**Data section**
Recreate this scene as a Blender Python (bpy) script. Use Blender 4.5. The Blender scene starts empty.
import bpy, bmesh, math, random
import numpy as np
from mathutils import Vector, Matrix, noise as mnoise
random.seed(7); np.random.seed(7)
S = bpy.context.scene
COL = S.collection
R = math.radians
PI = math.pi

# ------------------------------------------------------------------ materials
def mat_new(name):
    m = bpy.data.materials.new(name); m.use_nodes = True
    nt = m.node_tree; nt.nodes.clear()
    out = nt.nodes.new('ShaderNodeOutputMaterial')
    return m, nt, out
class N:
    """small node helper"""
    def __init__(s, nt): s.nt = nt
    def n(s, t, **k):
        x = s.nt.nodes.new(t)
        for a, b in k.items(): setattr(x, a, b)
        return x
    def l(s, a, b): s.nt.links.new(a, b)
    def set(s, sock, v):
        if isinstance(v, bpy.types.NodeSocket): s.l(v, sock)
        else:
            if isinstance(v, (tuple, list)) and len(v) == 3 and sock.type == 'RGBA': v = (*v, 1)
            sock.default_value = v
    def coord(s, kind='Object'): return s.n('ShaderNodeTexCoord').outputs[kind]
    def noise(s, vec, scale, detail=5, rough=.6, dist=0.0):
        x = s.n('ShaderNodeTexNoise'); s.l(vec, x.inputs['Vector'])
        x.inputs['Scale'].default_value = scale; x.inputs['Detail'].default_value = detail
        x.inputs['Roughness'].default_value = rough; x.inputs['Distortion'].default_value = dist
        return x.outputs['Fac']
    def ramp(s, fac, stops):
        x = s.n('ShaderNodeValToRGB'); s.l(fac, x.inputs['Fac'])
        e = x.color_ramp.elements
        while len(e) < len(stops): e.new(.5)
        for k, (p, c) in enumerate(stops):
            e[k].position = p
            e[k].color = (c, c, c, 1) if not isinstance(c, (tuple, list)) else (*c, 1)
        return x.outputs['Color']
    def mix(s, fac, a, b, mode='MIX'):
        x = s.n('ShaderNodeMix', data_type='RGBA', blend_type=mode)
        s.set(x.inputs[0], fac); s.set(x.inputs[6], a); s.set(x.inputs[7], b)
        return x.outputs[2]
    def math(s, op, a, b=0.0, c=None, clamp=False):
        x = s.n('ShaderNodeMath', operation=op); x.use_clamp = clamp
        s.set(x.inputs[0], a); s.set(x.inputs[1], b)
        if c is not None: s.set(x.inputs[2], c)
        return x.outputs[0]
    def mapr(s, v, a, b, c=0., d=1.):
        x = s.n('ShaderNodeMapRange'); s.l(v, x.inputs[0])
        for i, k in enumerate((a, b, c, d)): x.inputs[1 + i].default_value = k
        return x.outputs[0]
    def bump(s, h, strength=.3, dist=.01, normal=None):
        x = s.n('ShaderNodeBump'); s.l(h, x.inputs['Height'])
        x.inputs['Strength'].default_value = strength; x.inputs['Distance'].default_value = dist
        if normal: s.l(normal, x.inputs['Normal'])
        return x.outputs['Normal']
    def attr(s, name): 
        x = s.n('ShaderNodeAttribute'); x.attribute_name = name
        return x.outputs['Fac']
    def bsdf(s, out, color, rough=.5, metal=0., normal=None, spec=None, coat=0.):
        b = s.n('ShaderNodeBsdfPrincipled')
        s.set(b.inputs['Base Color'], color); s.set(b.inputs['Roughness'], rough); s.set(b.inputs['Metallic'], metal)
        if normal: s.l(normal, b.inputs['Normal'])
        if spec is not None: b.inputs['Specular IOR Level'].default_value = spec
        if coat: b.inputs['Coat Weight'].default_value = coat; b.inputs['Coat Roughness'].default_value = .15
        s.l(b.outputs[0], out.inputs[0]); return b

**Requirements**
Restate the data above word for word.

**Worked answer**
Recreate this scene as a Blender Python (bpy) script. Use Blender 4.5. The Blender scene starts empty.
import bpy, bmesh, math, random
import numpy as np
from mathutils import Vector, Matrix, noise as mnoise
random.seed(7); np.random.seed(7)
S = bpy.context.scene
COL = S.collection
R = math.radians
PI = math.pi

# ------------------------------------------------------------------ materials
def mat_new(name):
    m = bpy.data.materials.new(name); m.use_nodes = True
    nt = m.node_tree; nt.nodes.clear()
    out = nt.nodes.new('ShaderNodeOutputMaterial')
    return m, nt, out
class N:
    """small node helper"""
    def __init__(s, nt): s.nt = nt
    def n(s, t, **k):
        x = s.nt.nodes.new(t)
        for a, b in k.items(): setattr(x, a, b)
        return x
    def l(s, a, b): s.nt.links.new(a, b)
    def set(s, sock, v):
        if isinstance(v, bpy.types.NodeSocket): s.l(v, sock)
        else:
            if isinstance(v, (tuple, list)) and len(v) == 3 and sock.type == 'RGBA': v = (*v, 1)
            sock.default_value = v
    def coord(s, kind='Object'): return s.n('ShaderNodeTexCoord').outputs[kind]
    def noise(s, vec, scale, detail=5, rough=.6, dist=0.0):
        x = s.n('ShaderNodeTexNoise'); s.l(vec, x.inputs['Vector'])
        x.inputs['Scale'].default_value = scale; x.inputs['Detail'].default_value = detail
        x.inputs['Roughness'].default_value = rough; x.inputs['Distortion'].default_value = dist
        return x.outputs['Fac']
    def ramp(s, fac, stops):
        x = s.n('ShaderNodeValToRGB'); s.l(fac, x.inputs['Fac'])
        e = x.color_ramp.elements
        while len(e) < len(stops): e.new(.5)
        for k, (p, c) in enumerate(stops):
            e[k].position = p
            e[k].color = (c, c, c, 1) if not isinstance(c, (tuple, list)) else (*c, 1)
        return x.outputs['Color']
    def mix(s, fac, a, b, mode='MIX'):
        x = s.n('ShaderNodeMix', data_type='RGBA', blend_type=mode)
        s.set(x.inputs[0], fac); s.set(x.inputs[6], a); s.set(x.inputs[7], b)
        return x.outputs[2]
    def math(s, op, a, b=0.0, c=None, clamp=False):
        x = s.n('ShaderNodeMath', operation=op); x.use_clamp = clamp
        s.set(x.inputs[0], a); s.set(x.inputs[1], b)
        if c is not None: s.set(x.inputs[2], c)
        return x.outputs[0]
    def mapr(s, v, a, b, c=0., d=1.):
        x = s.n('ShaderNodeMapRange'); s.l(v, x.inputs[0])
        for i, k in enumerate((a, b, c, d)): x.inputs[1 + i].default_value = k
        return x.outputs[0]
    def bump(s, h, strength=.3, dist=.01, normal=None):
        x = s.n('ShaderNodeBump'); s.l(h, x.inputs['Height'])
        x.inputs['Strength'].default_value = strength; x.inputs['Distance'].default_value = dist
        if normal: s.l(normal, x.inputs['Normal'])
        return x.outputs['Normal']
    def attr(s, name): 
        x = s.n('ShaderNodeAttribute'); x.attribute_name = name
        return x.outputs['Fac']
    def bsdf(s, out, color, rough=.5, metal=0., normal=None, spec=None, coat=0.):
        b = s.n('ShaderNodeBsdfPrincipled')
        s.set(b.inputs['Base Color'], color); s.set(b.inputs['Roughness'], rough); s.set(b.inputs['Metallic'], metal)
        if normal: s.l(normal, b.inputs['Normal'])
        if spec is not None: b.inputs['Specular IOR Level'].default_value = spec
        if coat: b.inputs['Coat Weight'].default_value = coat; b.inputs['Coat Roughness'].default_value = .15
        s.l(b.outputs[0], out.inputs[0]); return b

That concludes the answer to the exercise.